Required work: Gather from the material every line that contains the string "scene".

Data lines:

## begin

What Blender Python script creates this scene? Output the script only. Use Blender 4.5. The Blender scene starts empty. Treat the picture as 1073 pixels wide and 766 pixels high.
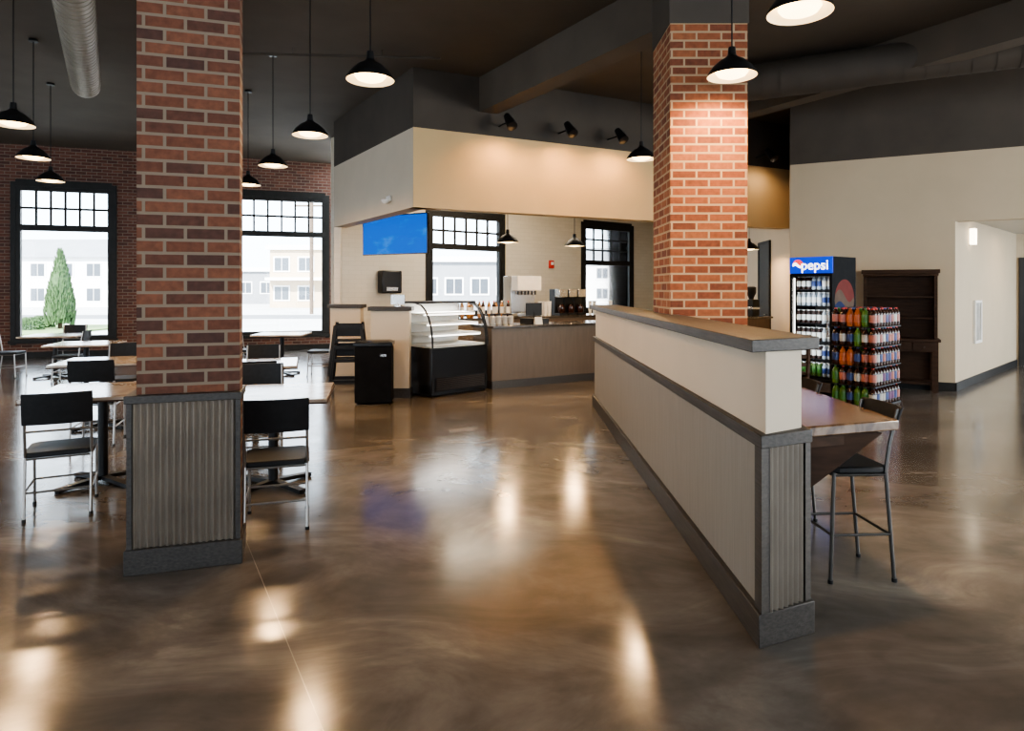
import bpy, bmesh, math, random
from mathutils import Vector, Matrix
random.seed(7)
SC = bpy.context.scene
COL = SC.collection
pi = math.pi
F = 700.0; CX = 536.5; HY = 302.0; EYE = 1.6
CEIL = 4.9

# ---------------------------------------------------------------- materials
def new_mat(name):
    m = bpy.data.materials.new(name); m.use_nodes = True
    nt = m.node_tree; b = nt.nodes["Principled BSDF"]
    return m, nt, b
def N(nt, t, **kw):
    n = nt.nodes.new(t)
    for k, v in kw.items(): setattr(n, k, v)
    return n
def rgb(c): return (c[0], c[1], c[2], 1.0)
def mat(name, col, rough=0.5, metal=0.0, var=0.12, scale=8.0, bump=0.0, emis=None, estr=0.0, stretch=(1,1,1), coat=0.0, spec=0.5):
    m, nt, b = new_mat(name)
    tc = N(nt, 'ShaderNodeTexCoord'); mp = N(nt, 'ShaderNodeMapping')
    mp.inputs['Scale'].default_value = stretch
    nt.links.new(tc.outputs['Object'], mp.inputs['Vector'])
    no = N(nt, 'ShaderNodeTexNoise'); no.inputs['Scale'].default_value = scale; no.inputs['Detail'].default_value = 4
    nt.links.new(mp.outputs[0], no.inputs['Vector'])
    r = N(nt, 'ShaderNodeValToRGB')
    r.color_ramp.elements[0].position = 0.3; r.color_ramp.elements[1].position = 0.7
    r.color_ramp.elements[0].color = rgb([max(0, c*(1-var)) for c in col])
    r.color_ramp.elements[1].color = rgb([min(1, c*(1+var)) for c in col])
    nt.links.new(no.outputs['Fac'], r.inputs['Fac']); nt.links.new(r.outputs['Color'], b.inputs['Base Color'])
    b.inputs['Roughness'].default_value = rough; b.inputs['Metallic'].default_value = metal
    b.inputs['Coat Weight'].default_value = coat; b.inputs['Specular IOR Level'].default_value = spec
    if bump > 0:
        bp = N(nt, 'ShaderNodeBump'); bp.inputs['Strength'].default_value = bump; bp.inputs['Distance'].default_value = 0.01
        nt.links.new(no.outputs['Fac'], bp.inputs['Height']); nt.links.new(bp.outputs[0], b.inputs['Normal'])
    if emis:
        b.inputs['Emission Color'].default_value = rgb(emis); b.inputs['Emission Strength'].default_value = estr
    return m

def brick_mat(name, cols, mortar, w=0.215, h=0.075, ms=0.009, rough=0.85, bump=0.6, noise=0.25):
    m, nt, b = new_mat(name); L = nt.links.new
    tc = N(nt, 'ShaderNodeTexCoord')
    br = N(nt, 'ShaderNodeTexBrick'); br.offset = 0.5
    br.inputs['Scale'].default_value = 1.0; br.inputs['Brick Width'].default_value = w; br.inputs['Row Height'].default_value = h
    br.inputs['Mortar Size'].default_value = ms*0.5; br.inputs['Mortar Smooth'].default_value = 0.15
    L(tc.outputs['UV'], br.inputs['Vector'])
    def mth(op, a, bv=None):
        n = N(nt,'ShaderNodeMath',operation=op); 
        if isinstance(a,(int,float)): n.inputs[0].default_value = a
        else: L(a, n.inputs[0])
        if bv is not None:
            if isinstance(bv,(int,float)): n.inputs[1].default_value = bv
            else: L(bv, n.inputs[1])
        return n.outputs[0]
    sp = N(nt,'ShaderNodeSeparateXYZ'); L(tc.outputs['UV'], sp.inputs[0])
    row = mth('FLOOR', mth('DIVIDE', sp.outputs['Y'], h))
    odd = mth('FLOORED_MODULO', row, 2.0)
    off = mth('MULTIPLY', mth('SUBTRACT', 1.0, odd), w*0.5)
    cn = mth('FLOOR', mth('DIVIDE', mth('ADD', sp.outputs['X'], off), w))
    cb = N(nt,'ShaderNodeCombineXYZ'); L(cn, cb.inputs[0]); L(row, cb.inputs[1])
    wn = N(nt,'ShaderNodeTexWhiteNoise', noise_dimensions='2D'); L(cb.outputs[0], wn.inputs['Vector'])
    r = N(nt,'ShaderNodeValToRGB'); r.color_ramp.interpolation = 'LINEAR'; e = r.color_ramp.elements
    e[0].position = cols[0][0]; e[0].color = rgb(cols[0][1]); e[1].position = cols[-1][0]; e[1].color = rgb(cols[-1][1])
    for p,c in cols[1:-1]: x = e.new(p); x.color = rgb(c)
    L(wn.outputs['Value'], r.inputs['Fac'])
    no = N(nt, 'ShaderNodeTexNoise'); no.inputs['Scale'].default_value = 22; no.inputs['Detail'].default_value = 5
    L(tc.outputs['UV'], no.inputs['Vector'])
    mx = N(nt, 'ShaderNodeMix', data_type='RGBA', blend_type='OVERLAY'); mx.inputs[0].default_value = noise*1.6
    L(r.outputs['Color'], mx.inputs[6]); L(no.outputs['Fac'], mx.inputs[7])
    m2 = N(nt, 'ShaderNodeMix', data_type='RGBA'); L(br.outputs['Fac'], m2.inputs[0]); L(mx.outputs[2], m2.inputs[6]); m2.inputs[7].default_value = rgb(mortar)
    L(m2.outputs[2], b.inputs['Base Color'])
    b.inputs['Roughness'].default_value = rough
    inv = N(nt, 'ShaderNodeMath', operation='MULTIPLY_ADD'); inv.inputs[1].default_value = -1.0
    L(br.outputs['Fac'], inv.inputs[0])
    sc = N(nt, 'ShaderNodeMath', operation='MULTIPLY'); sc.inputs[1].default_value = noise
    L(no.outputs['Fac'], sc.inputs[0]); L(sc.outputs[0], inv.inputs[2])
    bp = N(nt, 'ShaderNodeBump'); bp.inputs['Strength'].default_value = bump; bp.inputs['Distance'].default_value = 0.008
    L(inv.outputs[0], bp.inputs['Height']); L(bp.outputs[0], b.inputs['Normal'])
    return m

M = {}
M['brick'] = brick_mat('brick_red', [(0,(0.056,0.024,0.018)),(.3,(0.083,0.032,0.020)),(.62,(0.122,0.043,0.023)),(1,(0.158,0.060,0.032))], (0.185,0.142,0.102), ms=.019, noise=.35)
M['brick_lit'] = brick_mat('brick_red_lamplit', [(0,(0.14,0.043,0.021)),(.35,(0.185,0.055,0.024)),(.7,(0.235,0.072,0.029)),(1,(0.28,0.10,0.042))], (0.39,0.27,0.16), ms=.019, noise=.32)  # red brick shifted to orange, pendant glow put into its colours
M['brick_wall'] = brick_mat('brick_wall', [(0,(0.075,0.033,0.025)),(.5,(0.115,0.043,0.029)),(1,(0.155,0.064,0.043))], (0.19,0.148,0.118), ms=.016)
M['tile'] = brick_mat('cream_tile', [(0,(0.64,0.57,0.46)),(1,(0.67,0.60,0.49))], (0.55,0.49,0.39), w=0.30, h=0.10, ms=0.006, rough=0.3, bump=0.15, noise=0.03)
M['beige'] = mat('paint_beige', (0.47,0.38,0.265), 0.7, var=0.03, scale=2)
M['soffit'] = mat('paint_beige_lamplit', (0.56,0.395,0.20), 0.7, var=0.03, scale=2)  # beige soffit with the warm spotlight glow put into its colour
M['greige'] = mat('paint_greige', (0.54,0.46,0.355), 0.7, var=0.03, scale=2)
M['dark'] = mat('paint_dark_brown', (0.054,0.043,0.033), 0.75, var=0.12, scale=2)
M['ceil'] = mat('ceiling_dark', (0.078,0.061,0.045), 0.8, var=0.12, scale=1.5)
M['wood'] = mat('weathered_dark_wood', (0.034,0.029,0.025), 0.5, var=0.45, scale=9, bump=0.15, stretch=(5,0.7,10))
M['woodh'] = mat('dark_brown_wood', (0.044,0.022,0.012), 0.6, var=0.3, scale=5, bump=0.1, stretch=(1,6,6), spec=.2)
M['corr'] = mat('corrugated_metal', (0.185,0.155,0.123), 0.45, metal=0.4, var=0.15, scale=4)
M['panel'] = mat('brushed_panel', (0.225,0.203,0.175), 0.55, metal=0.0, var=0.08, scale=5, stretch=(1,14,0.6))
M['brownpanel'] = mat('brown_counter_panel', (0.125,0.090,0.062), 0.5, var=0.08, scale=3, stretch=(8,8,1))
M['black'] = mat('black_paint', (0.008,0.008,0.009), 0.45, var=0.2, spec=.3)
M['blackmatte'] = mat('black_matte', (0.010,0.010,0.011), 0.7, var=0.2, spec=.08)
M['blackgloss'] = mat('black_gloss', (0.006,0.006,0.007), 0.25, var=0.2)
M['vinyl'] = mat('black_vinyl', (0.009,0.009,0.010), 0.5, var=0.25, scale=30, bump=0.05, spec=.3)
M['legm'] = mat('grey_metal_tube', (0.33,0.31,0.29), 0.28, metal=0.9, var=0.1)
M['legd'] = mat('dark_metal_tube', (0.09,0.085,0.08), 0.35, metal=0.8, var=0.1)
M['steel'] = mat('stainless_steel', (0.55,0.55,0.54), 0.25, metal=1.0, var=0.06, stretch=(1,1,12))
M['duct'] = mat('galvanised_duct', (0.24,0.215,0.175), 0.5, metal=0.3, var=0.15, scale=3)
M['white'] = mat('white_paint', (0.78,0.76,0.72), 0.5, var=0.03)
M['frame'] = mat('window_frame_black', (0.014,0.013,0.012), 0.5, var=0.2, spec=.3)
M['red'] = mat('red_plastic', (0.55,0.03,0.02), 0.4, var=0.05)
M['green'] = mat('evergreen_foliage', (0.026,0.062,0.016), 0.8, var=0.5, scale=9)
M['bark'] = mat('bark', (0.10,0.07,0.05), 0.9, var=0.3)
M['asphalt'] = mat('asphalt_pale', (0.42,0.42,0.42), 0.9, var=0.12, scale=0.3)
M['road'] = mat('road_asphalt', (0.13,0.135,0.145), 0.9, var=0.12, scale=0.5)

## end

Written solution:
What Blender Python script creates this scene? Output the script only. Use Blender 4.5. The Blender scene starts empty. Treat the picture as 1073 pixels wide and 766 pixels high.
SC = bpy.context.scene